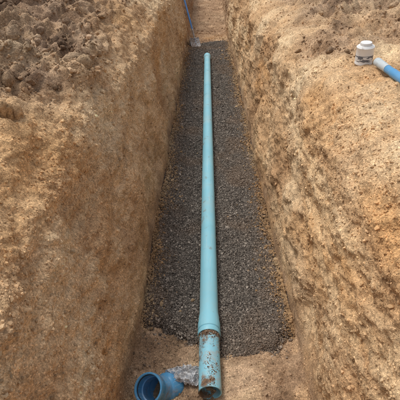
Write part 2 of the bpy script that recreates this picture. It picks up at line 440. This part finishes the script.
# ---------- crumpled plastic wrapping ----------
nu=nv=120
U,W=np.meshgrid(np.linspace(-1,1,nu),np.linspace(-1,1,nv))
th=np.arctan2(W,U);rad=1+.35*vn(np.cos(th)*2,np.sin(th)*2,0*U,101)
fx=U*.085*rad+.02*fbm(U*3,W*3,0*U,3,102);fy=W*.042*rad+.018*fbm(U*3,W*3,0*U+5,3,103)
fz=.018+.020*(1-np.abs(fbm(U*2.6,W*2.6,0*U,3,104))*3)*(1-.5*(U*U+W*W)/2)+.012*(1-np.abs(fbm(U*7,W*7,0*U,3,105))*3)-.03*ss(.6,1.3,np.hypot(U,W))
m=M('crumpled_wrap');m.b.inputs['Roughness'].default_value=.25;m.b.inputs['Specular IOR Level'].default_value=.7
wrapm=m.col(m.mix(m.ramp(m.noise(25,5,.7),[(.48,0),(.66,.7)]),(.68,.70,.72),(.28,.24,.20)))
wr=mesh_grid('plastic_wrapping',np.stack([fx-.082,fy+1.135,fz+.055],-1),wrapm)

# ---------- camera ----------
cam=bpy.data.cameras.new('camera');co=bpy.data.objects.new('camera',cam);sc.collection.objects.link(co);sc.camera=co
cam.sensor_width=36;cam.lens=36;cam.clip_end=300;cam.clip_start=.02
co.location=(0,0,1.8);co.rotation_euler=(math.radians(90-33.3),0,math.radians(.72))

# ---------- light ----------
el,az=math.radians(64),math.radians(-60)
sd=bpy.data.lights.new('sun','SUN');sd.energy=1.5;sd.angle=math.radians(20);sd.color=(1,.95,.87)
so_=bpy.data.objects.new('sun',sd);sc.collection.objects.link(so_)
dirv=Vector((math.sin(az)*math.cos(el),math.cos(az)*math.cos(el),math.sin(el)))
so_.rotation_mode='QUATERNION';so_.rotation_quaternion=dirv.to_track_quat('Z','Y')
wd=bpy.data.worlds.new('World');sc.world=wd;wd.use_nodes=True;nt=wd.node_tree
sky=nt.nodes.new('ShaderNodeTexSky');sky.sky_type='NISHITA';sky.sun_disc=False;sky.sun_elevation=el;sky.sun_rotation=az
sky.dust_density=4;sky.air_density=1.2
hs=nt.nodes.new('ShaderNodeHueSaturation');hs.inputs['Saturation'].default_value=.45
nt.links.new(sky.outputs[0],hs.inputs['Color']);nt.links.new(hs.outputs[0],nt.nodes['Background'].inputs[0])
nt.nodes['Background'].inputs[1].default_value=.15
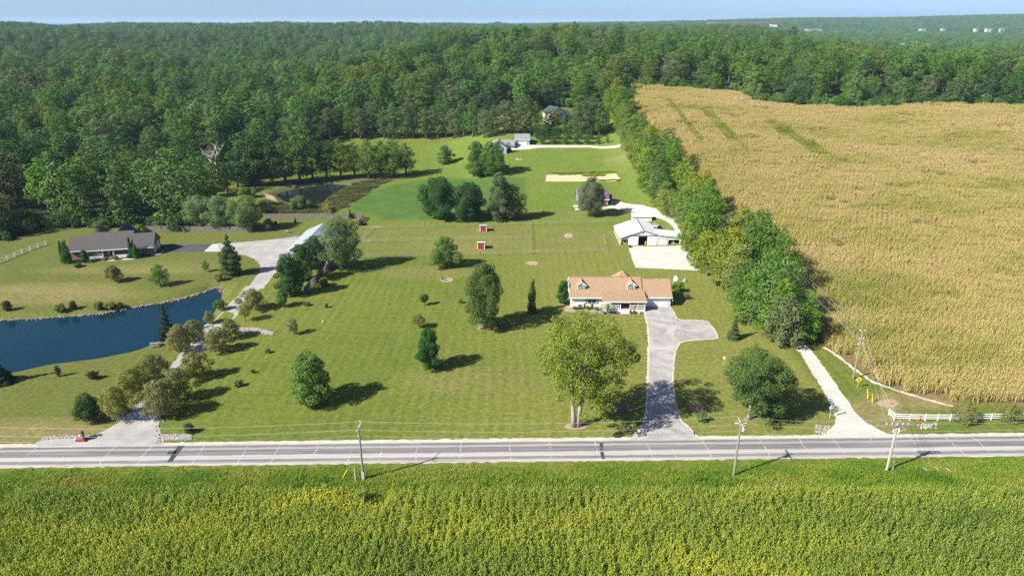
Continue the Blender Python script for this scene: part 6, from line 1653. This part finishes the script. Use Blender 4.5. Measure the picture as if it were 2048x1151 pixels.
for (px, py, w, lab) in ((733, 487, 12, 'pipe brace at the left end of the middle paddock fence'), (711, 517, 10, 'pipe brace at the left end of the front paddock fence'), (1070, 507.5, 16, 'pipe gate at the foot of the cross fence'), (751, 459, 12, 'pipe brace at the left end of the back paddock fence')):
    q = g(px, py); e = empty('brace_frame', tuple(q)); ww = w * mpp(q) / 2
    for s in (-1, 1): MB().tube([(s * ww, 0, -.1), (s * ww, 0, 1.4)], .06, 6).build('post', M['galvanised'], e)
    MB().tube([(-ww, 0, 1.0), (ww, 0, 1.0)], .045, 6).build('rail', M['galvanised'], e); MB().tube([(-ww, 0, .45), (ww, 0, .45)], .035, 6).build('rail', M['galvanised'], e)
    tag(e, lab, 'fence')

def plank_fence(pix, label, h=1.8):
    pts = [Vector(g(*p)) for p in pix]; o = pts[0].copy(); e = empty('plank_fence', tuple(o)); mb = MB(); rgk = random.Random(len(label))
    post = MB().box(-.06, .06, -.06, .06, -.2, h - .1).mesh('post', M['fence_wood'])
    rails = MB()
    for a, b in zip(pts, pts[1:]):
        d = (b - a); L = d.length; d.normalize(); nrm = Vector((-d.y, d.x, 0)); k = int(L / .15)
        for i in range(k):
            p = a + d * (L * (i + .5) / k) - o; z = zg(p.x + o.x, p.y + o.y) - o.z; hh = h + rgk.uniform(-.06, .06); q = p - nrm * (.03 + rgk.uniform(0, .015))
            mb.beam(Vector((q.x, q.y, z)), Vector((q.x, q.y, z + hh)), .135, .02) if abs(d.y) > abs(d.x) else mb.box(q.x - .067, q.x + .067, q.y - .01, q.y + .01, z, z + hh)
        for i in range(int(L / 2.4) + 1):
            p = a + d * min(L, i * 2.4) - o + nrm * .08; link('post', post, e, (p.x, p.y, zg(p.x + o.x, p.y + o.y) - o.z))
        for z in (.4, 1.4): rails.beam(a - o + Vector((0, 0, z)) + nrm * .02, b - o + Vector((0, 0, z)) + nrm * .02, .04, .09)
    pk = mb.build('planking', M['fence_wood'], e); pk['kind'] = 'stuff'
    rails.build('rail', M['fence_wood'], e)
    return tag(e, label, 'fence')
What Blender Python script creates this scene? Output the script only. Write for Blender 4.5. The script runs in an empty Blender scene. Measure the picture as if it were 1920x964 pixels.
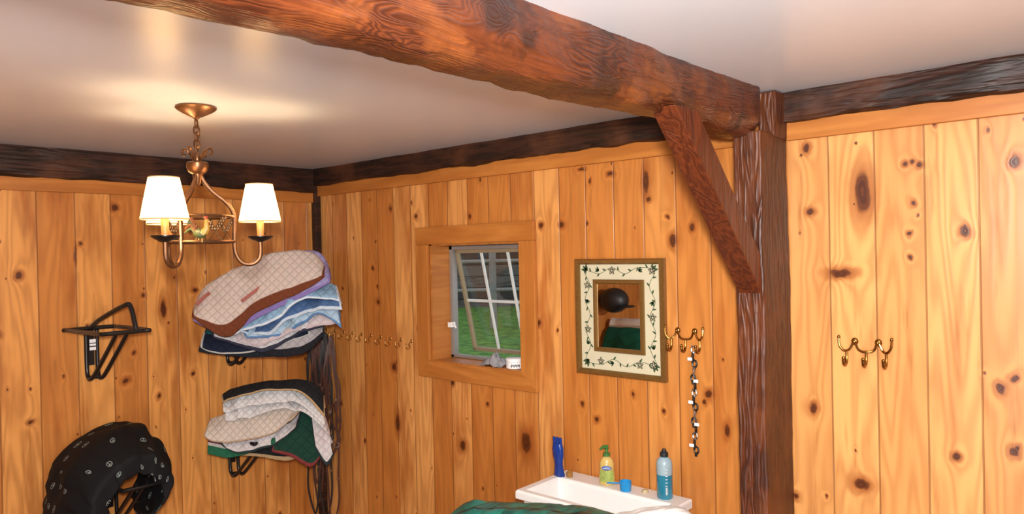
import bpy, math, random, bmesh
from mathutils import Vector, Matrix, noise
random.seed(7)
scene=bpy.context.scene
scene.view_settings.view_transform='Standard'
scene.view_settings.look='None'
COL=scene.collection
# ------------------------------------------------------------------ helpers
def link(o): COL.objects.link(o); return o
def setp(o,label=None,cat=None,kind=None,group=None):
    if label:o["label"]=label
    if cat:o["category"]=cat
    if kind:o["kind"]=kind
    if group:o["group"]=group
    return o
def cr(pts,n=6,cyc=False):
    P=[Vector(p) for p in pts]; N=len(P); out=[]
    rng=range(N) if cyc else range(N-1)
    for i in rng:
        if cyc: a,b,c,d=P[(i-1)%N],P[i],P[(i+1)%N],P[(i+2)%N]
        else: a,b,c,d=P[max(i-1,0)],P[i],P[i+1],P[min(i+2,N-1)]
        for k in range(n):
            t=k/n
            out.append(0.5*((2*b)+(c-a)*t+(2*a-5*b+4*c-d)*t*t+(3*b-a-3*c+d)*t**3))
    if not cyc: out.append(P[-1])
    return out
class MB:
    flatn=(0,-1,0)
    def __init__(s): s.v=[];s.f=[];s.m=[];s.uv={}
    def add(s,vs,fs,m=0):
        o=len(s.v); s.v+= [Vector(v) for v in vs]
        for f in fs: s.f.append([i+o for i in f]); s.m.append(m)
        return o
    def box(s,x0,x1,y0,y1,z0,z1,m=0):
        vs=[(x,y,z) for z in (z0,z1) for y in (y0,y1) for x in (x0,x1)]
        s.add(vs,[(0,2,3,1),(4,5,7,6),(0,1,5,4),(2,6,7,3),(0,4,6,2),(1,3,7,5)],m)
    def prism(s,poly,axis,a,b,m=0):
        def mk(p,t):
            if axis==0:return (t,p[0],p[1])
            if axis==1:return (p[0],t,p[1])
            return (p[0],p[1],t)
        n=len(poly); vs=[mk(p,a) for p in poly]+[mk(p,b) for p in poly]
        fs=[tuple(range(n)),tuple(range(2*n-1,n-1,-1))]+[(i,i+n,(i+1)%n+n,(i+1)%n) for i in range(n)]
        s.add(vs,fs,m)
    def tube(s,pts,r,seg=8,cyc=False,m=0,sm=0,flat=None,caps=True):
        P=cr(pts,sm,cyc) if sm else [Vector(p) for p in pts]
        N=len(P); rs=r if isinstance(r,(list,tuple)) else None
        T=[]
        for i in range(N):
            if cyc: t=P[(i+1)%N]-P[(i-1)%N]
            else: t=P[min(i+1,N-1)]-P[max(i-1,0)]
            T.append(t.normalized() if t.length>1e-9 else Vector((0,0,1)))
        up=Vector((0,0,1)) if abs(T[0].z)<.9 else Vector((1,0,0))
        n0=(up-T[0]*up.dot(T[0])).normalized(); vs=[]
        for i in range(N):
            n0=(n0-T[i]*n0.dot(T[i]))
            n0=n0.normalized() if n0.length>1e-6 else T[i].orthogonal().normalized()
            b=T[i].cross(n0)
            if rs:
                q=i/(N-1)*(len(rs)-1);k=min(int(q),len(rs)-2);rr=rs[k]+(rs[k+1]-rs[k])*(q-k)
            else: rr=r
            if flat:
                w,th=flat
                nn=Vector(s.flatn); nn=(nn-T[i]*nn.dot(T[i])); nn=nn.normalized() if nn.length>1e-4 else n0
                bb=T[i].cross(nn)
                for (p,q2) in ((-1,-1),(1,-1),(1,1),(-1,1)): vs.append(P[i]+bb*w*p+nn*th*q2)
            else:
                for k in range(seg):
                    a=2*math.pi*k/seg; vs.append(P[i]+n0*math.cos(a)*rr+b*math.sin(a)*rr)
        sg=4 if flat else seg
        fs=[]
        for i in range(N if cyc else N-1):
            j=(i+1)%N
            for k in range(sg): fs.append((i*sg+k,i*sg+(k+1)%sg,j*sg+(k+1)%sg,j*sg+k))
        if not cyc and caps: fs.append(tuple(range(sg-1,-1,-1))); fs.append(tuple((N-1)*sg+k for k in range(sg)))
        s.add(vs,fs,m)
    def lathe(s,prof,c,seg=24,m=0,cap=True,sx=1,sy=1):
        vs=[];n=len(prof)
        for r,z in prof:
            for k in range(seg):
                a=2*math.pi*k/seg; vs.append((c[0]+r*math.cos(a)*sx,c[1]+r*math.sin(a)*sy,c[2]+z))
        fs=[]
        for i in range(n-1):
            for k in range(seg): fs.append((i*seg+k,i*seg+(k+1)%seg,(i+1)*seg+(k+1)%seg,(i+1)*seg+k))
        if cap: fs.append(tuple(range(seg-1,-1,-1))); fs.append(tuple((n-1)*seg+k for k in range(seg)))
        s.add(vs,fs,m)
    def ell(s,c,rx,ry,rz,m=0,seg=14,rot=None):
        vs=[];n=seg//2+1
        for i in range(n+1):
            th=math.pi*i/n
            for k in range(seg):
                a=2*math.pi*k/seg; p=Vector((rx*math.sin(th)*math.cos(a),ry*math.sin(th)*math.sin(a),rz*math.cos(th)))
                if rot: p=rot@p
                vs.append(p+Vector(c))
        fs=[(i*seg+k,(i+1)*seg+k,(i+1)*seg+(k+1)%seg,i*seg+(k+1)%seg) for i in range(n) for k in range(seg)]
        s.add(vs,fs,m)
    def grid(s,rows,m=0,uvs=None):
        nu=len(rows[0]);vs=[p for r in rows for p in r];o=len(s.v)
        fs=[(i*nu+j,i*nu+j+1,(i+1)*nu+j+1,(i+1)*nu+j) for i in range(len(rows)-1) for j in range(nu-1)]
        s.add(vs,fs,m)
        if uvs:
            k=0
            for r in uvs:
                for q in r: s.uv[o+k]=q; k+=1
    def obj(s,name,mats,org=(0,0,0),parent=None,smooth=True,bevel=0,**kw):
        org=Vector(org); me=bpy.data.meshes.new(name)
        me.from_pydata([v-org for v in s.v],[],s.f)
        if not isinstance(mats,(list,tuple)): mats=[mats]
        for m in mats: me.materials.append(m)
        for p,mi in zip(me.polygons,s.m): p.material_index=mi; p.use_smooth=smooth
        if s.uv:
            ul=me.uv_layers.new(name="UVMap")
            for lp in me.loops: ul.data[lp.index].uv=s.uv.get(lp.vertex_index,(0,0))
        me.update(); me.validate()
        o=link(bpy.data.objects.new(name,me))
        if parent: o.parent=parent; o.location=(0,0,0)
        else: o.location=org
        if bevel:
            b=o.modifiers.new("b",'BEVEL'); b.width=bevel; b.segments=2; b.limit_method='ANGLE'
        if smooth:
            e=o.modifiers.new("e",'EDGE_SPLIT'); e.split_angle=math.radians(40)
        setp(o,**kw); return o
def empty(name,loc,**kw):
    o=link(bpy.data.objects.new(name,None)); o.location=loc; o.empty_display_size=.05; setp(o,**kw); return o
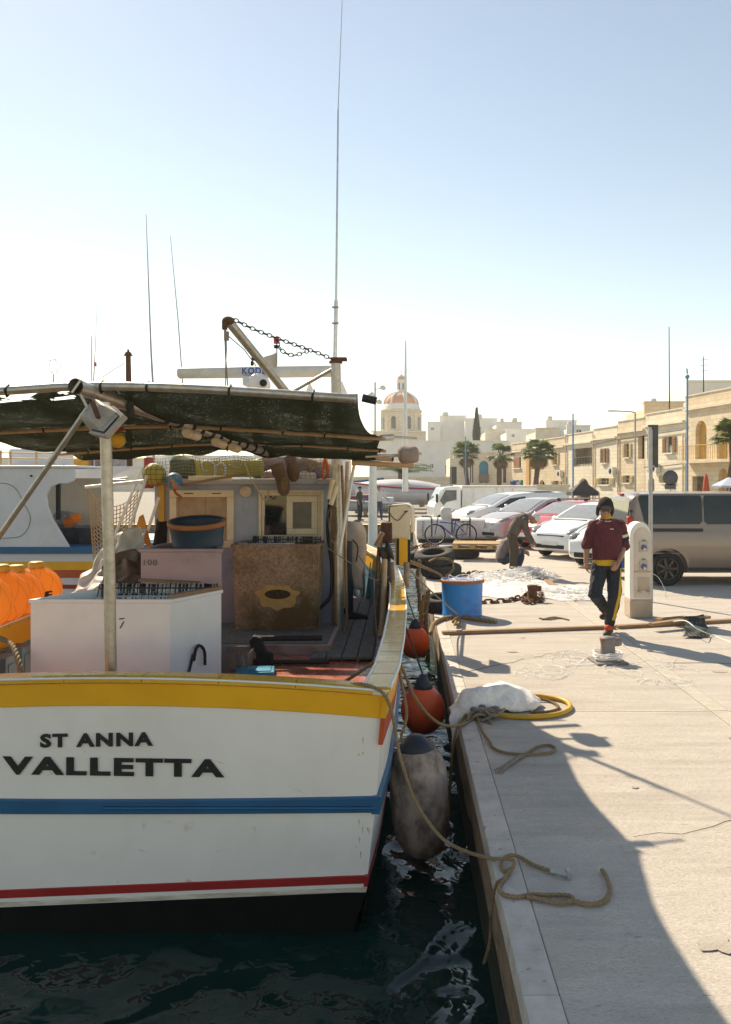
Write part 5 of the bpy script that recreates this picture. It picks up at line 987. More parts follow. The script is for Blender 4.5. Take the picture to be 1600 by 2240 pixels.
# ================================================================== on the quay
bluet = tub('blue_tub', 'bright blue round tub of white line with a brown rim at the quay edge', None, (0.90, 12.15, 0.0), 0.315, 0.555, M_['tealblue'], rimm, M_['tealblue'], tap=0.95)
wl_ = mat('white_line', (0.90, 0.89, 0.88), (0.84, 0.82, 0.81), 0.5, scale=20)
mb = MB(); rr = random.Random(5)
for k in range(16):
    r1 = rr.uniform(0.10, 0.25); cx, cy = rr.uniform(-.06, .06), rr.uniform(-.06, .06); zz = 0.47+k*0.005
    mb.tube([V((cx+r1*math.cos(a)*rr.uniform(.93, 1.05), cy+r1*math.sin(a), zz+(0.075*max(0, math.sin(a*1.5+k)) if k % 3 == 0 else 0.02*math.sin(2*a+k)))) for a in [2*math.pi*i/22 for i in range(22)]], 0.005, 5, closed=True)
tl_ = mb.build('line_coil', wl_); tag(tl_, 'white line coiled inside the bright blue tub', 'line'); tl_.location = (0.90, 12.15, 0)
def bollard(loc, h, label, m_, rz=0.0):
    t = thing('mooring_bollard', label, 'bollard', loc, 'iron bollards on the quay', rz=rz, local=True)
    MB().lathe([(0.001, 0), (0.145, 0), (0.145, 0.03), (0.10, 0.05), (0.085, 0.10), (0.078, h*0.7), (0.085, h*0.85), (0.092, h*0.93), (0.085, h), (0.001, h+0.008)], n=26).build('post', m_, t)
    MB().lathe([(0.001, -0.01), (0.045, 0), (0.05, 0.02), (0.05, 0.12), (0.042, 0.15), (0.001, 0.155)], (0.0, 0, h*0.80), 16, Matrix.Rotation(R(90), 3, 'Y')).build('horn', m_, t)
    MB().box((0, 0, 0.012), (0.36, 0.36, 0.024)).build('base_plate', m_, t, bevel=0.008)
    return t
bm_ = mat('painted_iron', (0.17, 0.17, 0.18), (0.24, 0.20, 0.18), 0.6, scale=9, bump=0.4, c3=(0.22, 0.10, 0.05), s3=8, p3=(0.52, 0.62))
bollard(g(1330, 1448, 0), 0.28, 'grey rusty iron bollard tangled with white twine near the walking man', bm_, 0.1)
bollard(g(1165, 1315, 0), 0.27, 'rusty iron bollard with a chain wrapped round its foot', M_['rust'], -0.2)
mb = MB(); bc = g(1330, 1448, 0)
for k in range(5):
    rr = random.Random(k+20); mb.tube([bc+V(((0.13+rr.uniform(0, .04))*math.cos(a), (0.13+rr.uniform(0, .04))*math.sin(a), 0.05+0.015*k+0.01*math.sin(3*a))) for a in [2*math.pi*i/16 for i in range(16)]], 0.006, 5, closed=True)
tag(mb.build('white_twine', wl_), 'white twine wound round the grey bollard foot', 'twine')
CL = link_mesh(0.15, 0.085, 0.017)
chr_ = thing('quay_chain', 'rusty chain running from the blue tub to the rusty bollard', 'chain', g(1100, 1320, 0))
chain([g(1055, 1318, 0.02), g(1080, 1317, 0.02), g(1115, 1314, 0.02), g(1140, 1308, 0.03), g(1155, 1318, 0.03), g(1180, 1312, 0.03), g(1182, 1298, 0.03), g(1160, 1296, 0.05), g(1146, 1306, 0.05)], chr_, CL, 0.115, M_['rust'], 0.008)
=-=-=
▶ What needs to be done: Taking the records above, retype every line from the one with "Continue the Blender" down to the one with "tag(e, lab, 'fence')", exactly and with nothing else.

▶ Result for this task:
Continue the Blender Python script for this scene: part 6, from line 1653. This part finishes the script. Use Blender 4.5. Measure the picture as if it were 2048x1151 pixels.
for (px, py, w, lab) in ((733, 487, 12, 'pipe brace at the left end of the middle paddock fence'), (711, 517, 10, 'pipe brace at the left end of the front paddock fence'), (1070, 507.5, 16, 'pipe gate at the foot of the cross fence'), (751, 459, 12, 'pipe brace at the left end of the back paddock fence')):
    q = g(px, py); e = empty('brace_frame', tuple(q)); ww = w * mpp(q) / 2
    for s in (-1, 1): MB().tube([(s * ww, 0, -.1), (s * ww, 0, 1.4)], .06, 6).build('post', M['galvanised'], e)
    MB().tube([(-ww, 0, 1.0), (ww, 0, 1.0)], .045, 6).build('rail', M['galvanised'], e); MB().tube([(-ww, 0, .45), (ww, 0, .45)], .035, 6).build('rail', M['galvanised'], e)
    tag(e, lab, 'fence')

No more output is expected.